--- Instruction ---
Pictures do not belong in the output. Reproduce exactly the lines from the start of the records through the line with "return (x - 1250.0)".

--- The input ---
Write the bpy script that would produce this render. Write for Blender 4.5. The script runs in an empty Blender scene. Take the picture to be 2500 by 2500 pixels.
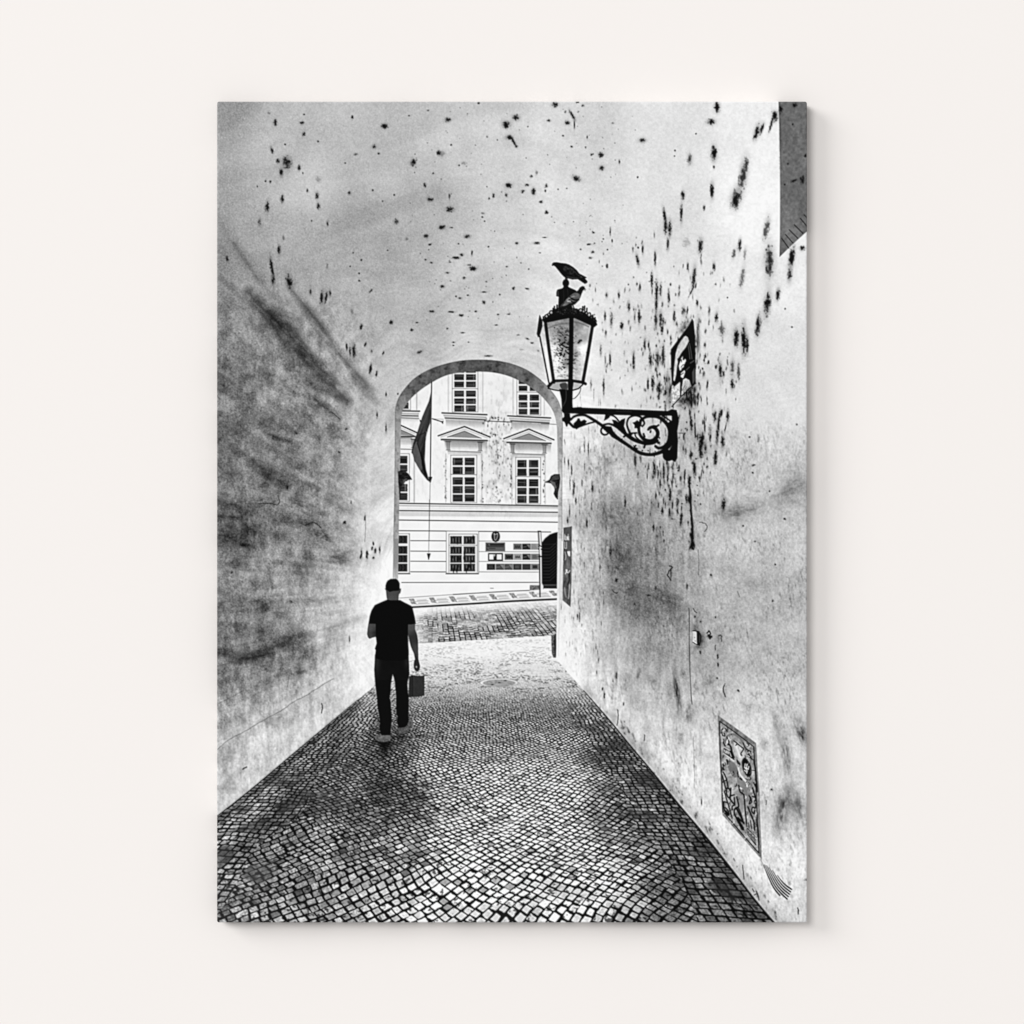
import bpy, math
import numpy as np

# ---------------------------------------------------------------- camera, light, exposure
C = bpy.context.scene
COL = C.collection
PX = 0.5 / 1440.0                      # metres per pixel of the 2500 px photograph (canvas is 50 x 69.6 cm)
DEPTH = 0.016                          # thickness of the stretched canvas

def to_world(x, y):                    # photograph pixel on the print's plane -> wall coordinates (x right, z up)
    return (x - 1250.0) * PX, (1250.0 - y) * PX

cam_d = bpy.data.cameras.new('camera')
cam = bpy.data.objects.new('camera', cam_d)
COL.objects.link(cam)
CAM_DIST = 2.6
cam.location = (0, -CAM_DIST - DEPTH, 0)
cam.rotation_euler = (math.radians(90), 0, 0)
cam_d.sensor_width = 36.0
cam_d.lens = 36.0 * CAM_DIST / (2500 * PX)
cam_d.clip_start = 0.05
cam_d.clip_end = 200.0
C.camera = cam

world = bpy.data.worlds.new('World')
C.world = world
world.use_nodes = True
bg = world.node_tree.nodes['Background']
bg.inputs['Color'].default_value = (1.0, 1.0, 1.0, 1)      # soft even room light
bg.inputs['Strength'].default_value = 0.513

def area_lamp(name, loc, size, power):
    d = bpy.data.lights.new(name, 'AREA')
    d.shape = 'DISK'
    d.size = size
    d.energy = power
    d.color = (1.0, 1.0, 1.0)
    o = bpy.data.objects.new(name, d)
    COL.objects.link(o)
    o.location = loc
    direction = -o.location.normalized()
    o.rotation_euler = direction.to_track_quat('-Z', 'Y').to_euler()
    return o

area_lamp('key_lamp', (-15.0, -38.4, 12.2), 17.0, 7447)           # gives the tight dark edge at right and below
area_lamp('side_lamp', (-30.4, -16.6, 16.0), 19.2, 7895)       # gives the wide pale shadow

C.view_settings.view_transform = 'Standard'
C.view_settings.look = 'None'
C.view_settings.exposure = 0
C.view_settings.gamma = 1
C.view_settings.use_curve_mapping = False

# === PICTURE : the black-and-white photograph printed on the canvas, drawn here stroke by stroke.
# T holds the ink tone (0 black .. 1 paper white, display values); ID says which printed thing a spot belongs to.
W, H, OX, OY = 1440, 2004, 530, 248
RNG = np.random.RandomState(7)
T = np.zeros((H, W), np.float32)
ID = np.zeros((H, W), np.int16)
yy, xx = np.mgrid[0:H, 0:W].astype(np.float32)
XX = xx + OX + 0.5
YY = yy + OY + 0.5

PARTS = []                              # (name, parent index or None, label)
def part(name, parent=None, label=None):
    PARTS.append((name, parent, label))
    return len(PARTS) - 1

def hsh(ix, iy, seed):
    with np.errstate(over='ignore'):
        n = (ix.astype(np.int32).view(np.uint32) * np.uint32(374761393)
             + iy.astype(np.int32).view(np.uint32) * np.uint32(668265263)
             + np.uint32((seed * 362437 + 12345) & 0xffffffff))
        n = (n ^ (n >> np.uint32(13))) * np.uint32(1274126177)
        n = (n ^ (n >> np.uint32(15))) * np.uint32(2246822519)
        n = n ^ (n >> np.uint32(16))
    return n.astype(np.float32) * np.float32(1 / 4294967296.0)

def vn(u, v, seed):
    iu, iv = np.floor(u), np.floor(v)
    fu, fv = (u - iu).astype(np.float32), (v - iv).astype(np.float32)
    fu, fv = fu * fu * (3 - 2 * fu), fv * fv * (3 - 2 * fv)
    a, b = hsh(iu, iv, seed), hsh(iu + 1, iv, seed)
    c, d = hsh(iu, iv + 1, seed), hsh(iu + 1, iv + 1, seed)
    return a + (b - a) * fu + (c - a) * fv + (a - b - c + d) * fu * fv

def fbm(u, v, seed, octaves=4, gain=0.5):
    s, amp, tot = 0, 1.0, 0.0
    for k in range(octaves):
        s = s + amp * vn(u * 2 ** k + 17.3 * k, v * 2 ** k + 9.1 * k, seed + k)
        tot += amp
        amp *= gain
    return s / tot

def sstep(a, b, x):
    t = np.clip((x - a) / (b - a), 0, 1)
    return t * t * (3 - 2 * t)

def box(x0, y0, x1, y1, pad=2):
    i0, i1 = max(0, int(y0 - OY) - pad), min(H, int(y1 - OY) + pad + 1)
    j0, j1 = max(0, int(x0 - OX) - pad), min(W, int(x1 - OX) + pad + 1)
    return i0, max(i0, i1), j0, max(j0, j1)

def cov_poly(pts, ss=4):
    p = np.asarray(pts, np.float64)
    b = box(p[:, 0].min(), p[:, 1].min(), p[:, 0].max(), p[:, 1].max())
    i0, i1, j0, j1 = b
    cov = np.zeros((i1 - i0, max(0, j1 - j0)), np.float32)
    if cov.size == 0:
        return cov, b
    xa, ya = p[:, 0], p[:, 1]
    xb, yb = np.roll(xa, -1), np.roll(ya, -1)
    gx = np.arange(j0, j1) + OX
    for i in range(i0, i1):
        for k in range(ss):
            y = OY + i + (k + 0.5) / ss
            m = (ya <= y) != (yb <= y)
            if not m.any():
                continue
            xs = np.sort(xa[m] + (y - ya[m]) / (yb[m] - ya[m]) * (xb[m] - xa[m]))
            for q in range(0, len(xs) - 1, 2):
                cov[i - i0] += np.clip(xs[q + 1] - gx, 0, 1) - np.clip(xs[q] - gx, 0, 1)
    return np.clip(cov / ss, 0, 1), b

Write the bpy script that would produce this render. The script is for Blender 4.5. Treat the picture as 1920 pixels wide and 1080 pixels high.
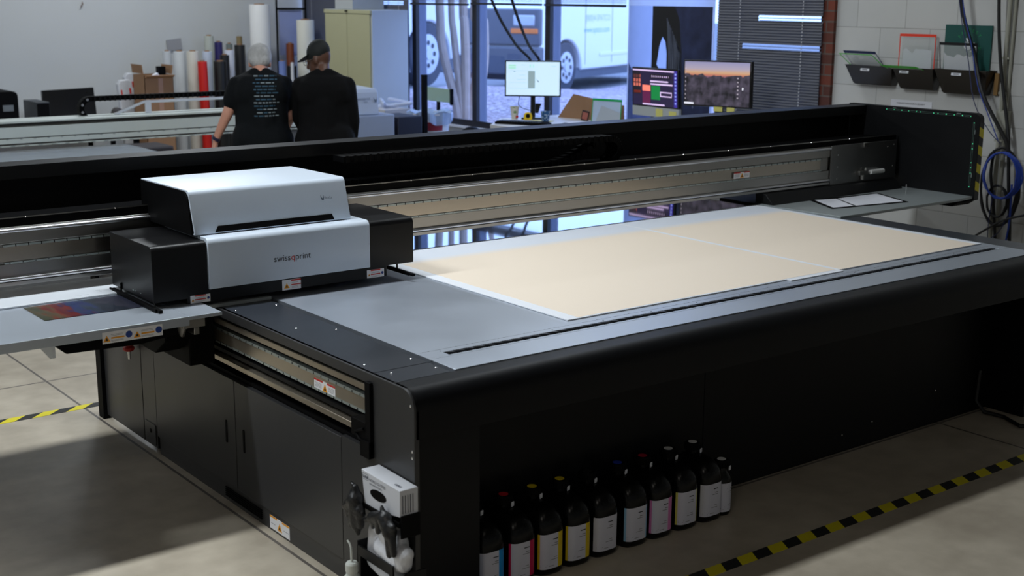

--- Written response ---
Write the bpy script that would produce this render. Write for Blender 4.5. The script runs in an empty Blender scene. Take the picture to be 2500 by 2500 pixels.
import bpy, math
import numpy as np

# ---------------------------------------------------------------- camera, light, exposure
C = bpy.context.scene
COL = C.collection
PX = 0.5 / 1440.0                      # metres per pixel of the 2500 px photograph (canvas is 50 x 69.6 cm)
DEPTH = 0.016                          # thickness of the stretched canvas

def to_world(x, y):                    # photograph pixel on the print's plane -> wall coordinates (x right, z up)
    return (x - 1250.0) * PX, (1250.0 - y) * PX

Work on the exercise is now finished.